- Your task -
Go through the lines below and copy each one that holds the string "scene".

-- START OF Available data --

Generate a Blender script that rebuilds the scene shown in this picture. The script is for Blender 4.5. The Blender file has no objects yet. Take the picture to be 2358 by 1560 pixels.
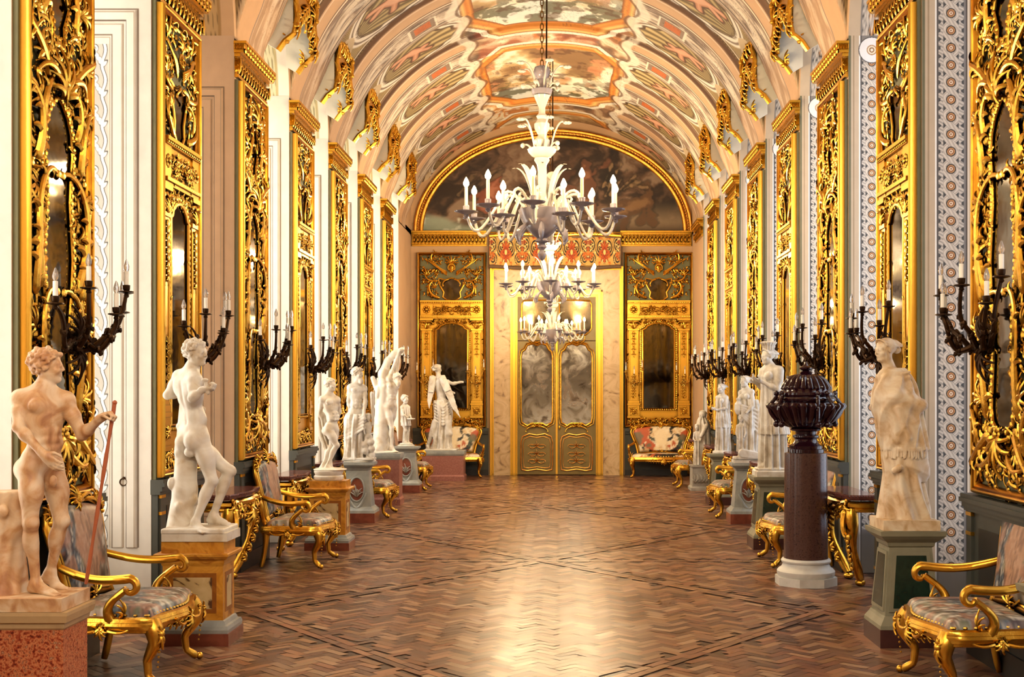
# Long mirror gallery with statues: everything is built from mesh code.
import bpy, math, random
import numpy as np
from mathutils import Vector, Matrix
PI = math.pi
SC = bpy.context.scene
COL = SC.collection
rnd = random.Random(7)

# ------------------------------------------------------------------ objects, labels
def link(o, parent=None):
    COL.objects.link(o)
    if parent is not None:
        o.parent = parent
    return o
def tag(o, label=None, cat=None, group=None, kind=None):
    if label: o['label'] = label
    if cat: o['category'] = cat
    if group: o['group'] = group
    if kind: o['kind'] = kind
    return o
def thing(name, label, cat, loc=(0, 0, 0), rz=0.0, group=None):
    o = bpy.data.objects.new(name, None)
    o.empty_display_size = .1
    link(o)
    o.location = loc
    o.rotation_euler = (0, 0, rz)
    return tag(o, label, cat, group)
def copy_tree(o, parent=None):
    c = o.copy()
    COL.objects.link(c)
    c.parent = parent
    for ch in list(o.children):
        copy_tree(ch, c)
    return c

# ------------------------------------------------------------------ mesh builder
class MB:
    def __init__(s):
        s.v = []; s.f = []; s.n = 0; s.c = []; s.hascol = False
    def add(s, verts, faces, col=None):
        verts = np.asarray(verts, dtype=float).reshape(-1, 3)
        off = s.n
        s.v.append(verts); s.n += len(verts)
        for f in faces:
            s.f.append([int(i) + off for i in f])
        if col is None: col = (1, 1, 1)
        else: s.hascol = True
        col = np.asarray(col, dtype=float)
        if col.ndim == 1: col = np.tile(col, (len(verts), 1))
        s.c.append(col)
        return s
    def merge(s, o, M=None, scale=None):
        v = np.concatenate(o.v) if o.v else np.zeros((0, 3))
        if M is not None:
            A = np.array(M)
            v = v @ A[:3, :3].T + A[:3, 3]
        s.add(v, o.f, np.concatenate(o.c) if o.hascol else None)
        return s
    def box(s, a, b, col=None):
        x0, y0, z0 = a; x1, y1, z1 = b
        v = [(x0, y0, z0), (x1, y0, z0), (x1, y1, z0), (x0, y1, z0), (x0, y0, z1), (x1, y0, z1), (x1, y1, z1), (x0, y1, z1)]
        return s.add(v, [(0, 3, 2, 1), (4, 5, 6, 7), (0, 1, 5, 4), (1, 2, 6, 5), (2, 3, 7, 6), (3, 0, 4, 7)], col)
    def loft(s, rects, col=None, cap=True):
        """rects: list of (x0,x1,y0,y1,z) stacked into one closed moulded block."""
        v = []; f = []
        for (x0, x1, y0, y1, z) in rects:
            v += [(x0, y0, z), (x1, y0, z), (x1, y1, z), (x0, y1, z)]
        for k in range(len(rects) - 1):
            a = 4 * k; b = a + 4
            for i in range(4):
                j = (i + 1) % 4
                f.append((a + i, a + j, b + j, b + i))
        if cap:
            f.append((3, 2, 1, 0)); n = 4 * (len(rects) - 1)
            f.append((n, n + 1, n + 2, n + 3))
        return s.add(v, f, col)
    def tube(s, path, rad, sides=8, closed=False, cap=True, flat=1.0, ref=None, col=None):
        P = np.asarray(path, dtype=float)
        n = len(P)
        R = np.full(n, rad, dtype=float) if np.isscalar(rad) else np.asarray(rad, dtype=float)
        if closed: T = np.roll(P, -1, 0) - np.roll(P, 1, 0)
        else: T = np.gradient(P, axis=0)
        T /= np.linalg.norm(T, axis=1)[:, None] + 1e-12
        r = np.array(ref if ref is not None else (0.13, -0.97, 0.21), dtype=float)
        N = np.zeros_like(P)
        if ref is not None:
            for i in range(n):
                q = r - T[i] * r.dot(T[i])
                l = np.linalg.norm(q)
                if l < 1e-3:
                    q = np.cross(T[i], (0.3, 0.5, 0.8)); l = np.linalg.norm(q)
                N[i] = q / l
        else:
            q = r - T[0] * r.dot(T[0])
            if np.linalg.norm(q) < .1: q = np.cross(T[0], (1, 0, 0.2))
            q /= np.linalg.norm(q); N[0] = q
            for i in range(1, n):
                q = N[i - 1] - T[i] * N[i - 1].dot(T[i])
                N[i] = q / (np.linalg.norm(q) + 1e-12)
        B = np.cross(T, N)
        a = np.arange(sides) * 2 * PI / sides
        ca, sa = np.cos(a), np.sin(a)
        V = P[:, None, :] + R[:, None, None] * (N[:, None, :] * (ca * flat)[None, :, None] + B[:, None, :] * sa[None, :, None])
        f = []
        m = n if closed else n - 1
        for i in range(m):
            i2 = (i + 1) % n
            for j in range(sides):
                j2 = (j + 1) % sides
                f.append((i * sides + j, i * sides + j2, i2 * sides + j2, i2 * sides + j))
        if cap and not closed:
            f.append(tuple(range(sides - 1, -1, -1)))
            f.append(tuple((n - 1) * sides + j for j in range(sides)))
        return s.add(V.reshape(-1, 3), f, col)
    def lathe(s, prof, sides=24, c=(0, 0, 0), flute=0.0, nfl=0, frange=None, col=None, squash=(1, 1)):
        prof = list(prof); n = len(prof)
        v = []
        for k, (r, z) in enumerate(prof):
            for j in range(sides):
                a = 2 * PI * j / sides
                rr = r
                if nfl and (frange is None or frange[0] <= k <= frange[1]):
                    rr = r * (1 + flute * (abs(math.cos(nfl * a / 2)) - .6))
                v.append((c[0] + rr * math.cos(a) * squash[0], c[1] + rr * math.sin(a) * squash[1], c[2] + z))
        f = []
        for k in range(n - 1):
            for j in range(sides):
                j2 = (j + 1) % sides
                f.append((k * sides + j, k * sides + j2, (k + 1) * sides + j2, (k + 1) * sides + j))
        f.append(tuple(range(sides - 1, -1, -1)))
        f.append(tuple((n - 1) * sides + j for j in range(sides)))
        return s.add(v, f, col)
    def ball(s, c, r, seg=8, rings=5, col=None):
        if np.isscalar(r): r = (r, r, r)
        v = [(c[0], c[1], c[2] - r[2])]
        for k in range(1, rings):
            t = -PI / 2 + PI * k / rings
            for j in range(seg):
                a = 2 * PI * j / seg
                v.append((c[0] + r[0] * math.cos(t) * math.cos(a), c[1] + r[1] * math.cos(t) * math.sin(a), c[2] + r[2] * math.sin(t)))
        v.append((c[0], c[1], c[2] + r[2]))
        f = []
        for j in range(seg):
            j2 = (j + 1) % seg
            f.append((0, 1 + j2, 1 + j))
            for k in range(rings - 2):
                a = 1 + k * seg; b = a + seg
                f.append((a + j, a + j2, b + j2, b + j))
            a = 1 + (rings - 2) * seg
            f.append((a + j, a + j2, len(v) - 1))
        return s.add(v, f, col)
    def grid(s, P, C=None, flip=False, closed_u=False):
        P = np.asarray(P); nu, nv = P.shape[:2]
        idx = np.arange(nu * nv).reshape(nu, nv)
        a, b, c, d = idx[:-1, :-1], idx[1:, :-1], idx[1:, 1:], idx[:-1, 1:]
        q = np.stack([a, b, c, d] if not flip else [a, d, c, b], -1).reshape(-1, 4)
        if closed_u:
            a, b, c, d = idx[-1, :-1], idx[0, :-1], idx[0, 1:], idx[-1, 1:]
            q2 = np.stack([a, b, c, d] if not flip else [a, d, c, b], -1).reshape(-1, 4)
            q = np.concatenate([q, q2])
        return s.add(P.reshape(-1, 3), q.tolist(), None if C is None else np.asarray(C).reshape(-1, 3))
    def prism(s, poly, z0, z1, col=None):
        n = len(poly)
        v = [(x, y, z0) for x, y in poly] + [(x, y, z1) for x, y in poly]
        f = [tuple(range(n - 1, -1, -1)), tuple(range(n, 2 * n))]
        for i in range(n):
            j = (i + 1) % n
            f.append((i, j, n + j, n + i))
        return s.add(v, f, col)
    def clampx(s, w):
        for a in s.v: a[:, 0] = np.clip(a[:, 0], -w, w)
        return s
    def mesh(s, name, m, smooth=True, angle=None):
        me = bpy.data.meshes.new(name)
        V = np.concatenate(s.v)
        me.from_pydata(V.tolist(), [], s.f)
        if s.hascol:
            at = me.color_attributes.new('Col', 'FLOAT_COLOR', 'POINT')
            C = np.ones((len(V), 4), dtype=np.float32)
            C[:, :3] = np.concatenate(s.c)
            at.data.foreach_set('color', C.ravel())
        if m is not None: me.materials.append(m)
        if smooth:
            me.polygons.foreach_set('use_smooth', [True] * len(me.polygons))
            if angle: me.set_sharp_from_angle(angle=math.radians(angle))
        me.update()
        return me
    def build(s, name, m, parent=None, smooth=True, angle=40):
        return link(bpy.data.objects.new(name, s.mesh(name, m, smooth, angle)), parent)

def fast_grid_mesh(name, P, C, m, flip=False):
    """large painted grid (numpy only)"""
    nu, nv = P.shape[:2]
    idx = np.arange(nu * nv).reshape(nu, nv)
    a, b, c, d = idx[:-1, :-1], idx[1:, :-1], idx[1:, 1:], idx[:-1, 1:]
    q = np.stack([a, b, c, d] if not flip else [a, d, c, b], -1).reshape(-1, 4).astype(np.int32)
    return raw_mesh(name, P.reshape(-1, 3), q, C.reshape(-1, 3) if C is not None else None, m)
def raw_mesh(name, V, Q, C, m, smooth=True):
    me = bpy.data.meshes.new(name)
    nf, k = Q.shape
    me.vertices.add(len(V)); me.vertices.foreach_set('co', np.asarray(V, dtype=np.float32).ravel())
    me.loops.add(nf * k); me.loops.foreach_set('vertex_index', Q.ravel().astype(np.int32))
    me.polygons.add(nf)
    me.polygons.foreach_set('loop_start', np.arange(0, nf * k, k, dtype=np.int32))
    me.update(calc_edges=True)
    if smooth: me.polygons.foreach_set('use_smooth', np.ones(nf, dtype=bool))
    if C is not None:
        at = me.color_attributes.new('Col', 'FLOAT_COLOR', 'POINT')
        CC = np.ones((len(V), 4), dtype=np.float32); CC[:, :3] = C
        at.data.foreach_set('color', CC.ravel())
    if m is not None: me.materials.append(m)
    me.validate()
    return me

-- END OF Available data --

- Final result -
Generate a Blender script that rebuilds the scene shown in this picture. The script is for Blender 4.5. The Blender file has no objects yet. Take the picture to be 2358 by 1560 pixels.
SC = bpy.context.scene